I was eating barbecue and visiting with my nephew Mark when my cell phone buzzed. An official-sounding voice came on the line and said: “The president will be announcing his financial reform package in two days at the White House, and you are invited.”

Holy cow—the White House! A presidential announcement!

I immediately told the whole clan. Even Don Reed and David, both dyed-in-the-wool Republicans, were excited. (Of course John, who was a President Obama man, was even more excited.)

I changed my plane tickets so I could fly straight back to Washington. Then I had a moment of panic. I’d come from Boston to Oklahoma carrying a suitcase with my usual family reunion attire—shorts, T-shirts, swimsuit, and sandals. I couldn’t exactly wear that kind of gear to the White House. Besides, I’d gotten barbecue sauce on my best shorts. I didn’t have time to get to my own closet in Boston, so I had to go on an emergency shopping trip.

My two nieces, Michelle and Melinda, went with me to the mall in northwest Oklahoma City. Time was short, and I ended up grabbing something fast in one of those desperate shopping moves that makes me wonder afterward what on earth I’d been thinking.
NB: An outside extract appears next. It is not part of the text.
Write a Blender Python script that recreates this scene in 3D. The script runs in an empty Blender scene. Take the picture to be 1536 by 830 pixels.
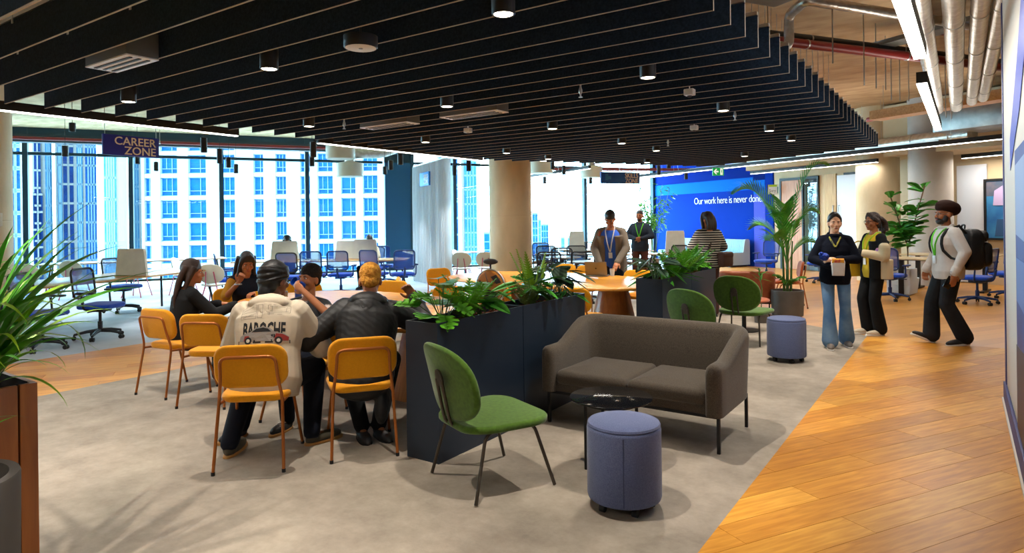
import bpy, bmesh, math, random
from mathutils import Vector, Matrix, Euler, noise
random.seed(7)
PI = math.pi
SC = bpy.context.scene
COL = SC.collection

# ------------------------------------------------------------------ camera
# room axes: +Y runs along the edge of the carpet, +X to its right; metres
YAW = math.radians(34.573)
cam_d = bpy.data.cameras.new('camera')
cam = bpy.data.objects.new('camera', cam_d)
COL.objects.link(cam)
cam.location = (0, 0, 1.58)
cam.rotation_mode = 'QUATERNION'
cam.rotation_quaternion = (Matrix.Rotation(YAW, 3, 'Z') @ Matrix.Rotation(PI / 2, 3, 'X') @ Matrix.Rotation(-0.0129, 3, 'Z')).to_quaternion()
cam_d.sensor_fit = 'HORIZONTAL'
cam_d.sensor_width = 36.0
cam_d.lens = 978.0 / 1536.0 * 36.0
cam_d.shift_y = -(415.0 - 331.7) / 1536.0
cam_d.clip_start = 0.05
cam_d.clip_end = 900
SC.camera = cam

# ------------------------------------------------------------------ world, sun, exposure
SC.view_settings.view_transform = 'Standard'
SC.view_settings.look = 'None'
SC.view_settings.gamma = 1.0
SC.view_settings.use_curve_mapping = False
SC.view_settings.exposure = 0.45
SC.cycles.use_denoising = True
SC.cycles.max_bounces = 7
SC.cycles.diffuse_bounces = 4
SC.cycles.glossy_bounces = 3
SC.cycles.transparent_max_bounces = 16
SC.cycles.sample_clamp_indirect = 4.0
W = bpy.data.worlds.new('overcast_sky')
SC.world = W
W.use_nodes = True
bg = W.node_tree.nodes['Background']
bg.inputs['Color'].default_value = (0.52, 0.84, 1.0, 1)
bg.inputs['Strength'].default_value = 18.0
sun_d = bpy.data.lights.new('sun', 'SUN')
sun = bpy.data.objects.new('sun', sun_d)
COL.objects.link(sun)
sun_d.energy = 2.0
sun_d.angle = math.radians(4)
sun_d.color = (1.0, 0.97, 0.92)
# high sun behind the camera: it lights the tower fronts across the street
sun.rotation_euler = Vector((-0.62, 0.55, -0.56)).to_track_quat('-Z', 'Y').to_euler()

# ------------------------------------------------------------------ materials
def lin(h):
    h = h.lstrip('#')
    c = [int(h[i:i + 2], 16) / 255 for i in (0, 2, 4)]
    return tuple(x / 12.92 if x <= .04045 else ((x + .055) / 1.055) ** 2.4 for x in c)

MATS = {}
def mat(name, col, rough=.5, metal=0.0, spec=.5, col2=None, nscale=8, ncon=(.35, .65), bump=0.0, bscale=60, emit=0.0, coat=0.0, stretch=None, sheen=0.0, ecol=None, bdet=3, ndet=5, nrough=.5):
    """principled material; col2 mixes in by a noise, bump by another"""
    if name in MATS: return MATS[name]
    m = bpy.data.materials.new(name); m.use_nodes = True
    nt = m.node_tree; b = nt.nodes['Principled BSDF']
    c = lin(col) if isinstance(col, str) else col
    b.inputs['Base Color'].default_value = (*c, 1)
    b.inputs['Roughness'].default_value = rough
    b.inputs['Metallic'].default_value = metal
    b.inputs['Specular IOR Level'].default_value = spec
    if coat: b.inputs['Coat Weight'].default_value = coat
    if sheen: b.inputs['Sheen Weight'].default_value = sheen
    tc = None
    if col2 or bump:
        tc = nt.nodes.new('ShaderNodeTexCoord'); mp = nt.nodes.new('ShaderNodeMapping')
        nt.links.new(tc.outputs['Object'], mp.inputs['Vector'])
        if stretch: mp.inputs['Scale'].default_value = stretch
    if col2:
        n = nt.nodes.new('ShaderNodeTexNoise'); n.inputs['Scale'].default_value = nscale; n.inputs['Detail'].default_value = ndet; n.inputs['Roughness'].default_value = nrough
        nt.links.new(mp.outputs['Vector'], n.inputs['Vector'])
        r = nt.nodes.new('ShaderNodeValToRGB')
        r.color_ramp.elements[0].position, r.color_ramp.elements[1].position = ncon
        r.color_ramp.elements[0].color = (*c, 1)
        c2 = lin(col2) if isinstance(col2, str) else col2
        r.color_ramp.elements[1].color = (*c2, 1)
        nt.links.new(n.outputs['Fac'], r.inputs['Fac'])
        nt.links.new(r.outputs['Color'], b.inputs['Base Color'])
    if bump:
        n2 = nt.nodes.new('ShaderNodeTexNoise'); n2.inputs['Scale'].default_value = bscale; n2.inputs['Detail'].default_value = bdet
        nt.links.new(mp.outputs['Vector'], n2.inputs['Vector'])
        bp = nt.nodes.new('ShaderNodeBump'); bp.inputs['Strength'].default_value = bump; bp.inputs['Distance'].default_value = .02
        nt.links.new(n2.outputs['Fac'], bp.inputs['Height'])
        nt.links.new(bp.outputs['Normal'], b.inputs['Normal'])
    if emit:
        b.inputs['Emission Color'].default_value = (*(ecol or c), 1)
        b.inputs['Emission Strength'].default_value = emit
    MATS[name] = m
    return m

def glass_mat(name, tint, fac=.06, rough=0.0):
    """thin sheet: mostly see-through, a little mirror"""
    if name in MATS: return MATS[name]
    m = bpy.data.materials.new(name); m.use_nodes = True
    nt = m.node_tree; nt.nodes.clear()
    o = nt.nodes.new('ShaderNodeOutputMaterial'); t = nt.nodes.new('ShaderNodeBsdfTransparent'); g = nt.nodes.new('ShaderNodeBsdfGlossy')
    t.inputs['Color'].default_value = (*tint, 1); g.inputs['Roughness'].default_value = rough
    x = nt.nodes.new('ShaderNodeMixShader'); x.inputs['Fac'].default_value = fac
    nt.links.new(t.outputs[0], x.inputs[1]); nt.links.new(g.outputs[0], x.inputs[2]); nt.links.new(x.outputs[0], o.inputs['Surface'])
    MATS[name] = m
    return m

def mesh_mat(name, col, fac):
    """open woven net: partly see-through fabric"""
    if name in MATS: return MATS[name]
    m = bpy.data.materials.new(name); m.use_nodes = True
    nt = m.node_tree; b = nt.nodes['Principled BSDF']; o = nt.nodes['Material Output']
    b.inputs['Base Color'].default_value = (*lin(col), 1); b.inputs['Roughness'].default_value = .8
    t = nt.nodes.new('ShaderNodeBsdfTransparent'); x = nt.nodes.new('ShaderNodeMixShader'); x.inputs['Fac'].default_value = fac
    nt.links.new(b.outputs[0], x.inputs[1]); nt.links.new(t.outputs[0], x.inputs[2]); nt.links.new(x.outputs[0], o.inputs['Surface'])
    MATS[name] = m
    return m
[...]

Two days later, on June 17, 2009, I was standing in a long line outside the White House gate. It was hot, and I was discovering that the fabric on my new jacket itched like crazy and made a funny whooshing sound when I walked. The new shoes made my toes throb. Great start for an afternoon at the White House.

After we were all processed through security, we were herded into a big room inside the White House. People milled around and talked with one another. I spotted a couple of familiar faces from Capitol Hill and a few people I knew from the nonprofits, but I didn’t recognize most of the people in the room.

Finally, we were called into an ornate room that was jammed with tiny folding chairs. The space between the rows made airline seating seem generous. I was in the back of the crowd as we surged into the room, so by the time I made it in, only a few seats were left. I spotted a chair on the aisle, but to sit down, I had to scoot the chair back a little, right into the shins of the man in the row behind. I recognized him: it was Rich Trumka.

Rich and I met for the first time that day. At that time he was the secretary-treasurer of the AFL-CIO, although a few months later he would replace John Sweeney as the new president of the eight-million-member union. Rich had started out in the mines, and he was built like a Mack Truck, solid and radiating a barely contained energy.

As I sat down, I turned around and said with a tentative laugh, “You’re not going to kick the back of my chair, are you, Mr. Trumka?”

Rich leaned forward and said, “Nah. Sit down. I’ve got your back, Elizabeth. I’ll always have your back.”

Before the president came out, copies of a white paper prepared by the Treasury Department were passed around. Various proposals for financial reform had been percolating in Congress for a few months, but everyone was waiting to see what the White House would do. This was the administration’s opening shot in the battle for reform.

Sure, the president had talked about toasters on television, but it worried me that the banking industry had so much access to the White House. I knew that senior White House staffers had been holding meetings with the CEOs and lobbyists from Citibank, JPMorgan, Bank of America, and other giant banks, and I had no clue about what had been promised in those meetings.

The press was reporting that the agency was somewhere on the White House’s wish list, but I needed to see for myself what that really meant. Would the White House propose a strong consumer agency with real teeth? Or would it float the notion of some empty advisory thing or maybe some minor initiative that could easily be bargained away? Would the agency be “another possible idea” in a long string of “possible ideas,” or would it get a “we’ve got to have this” push?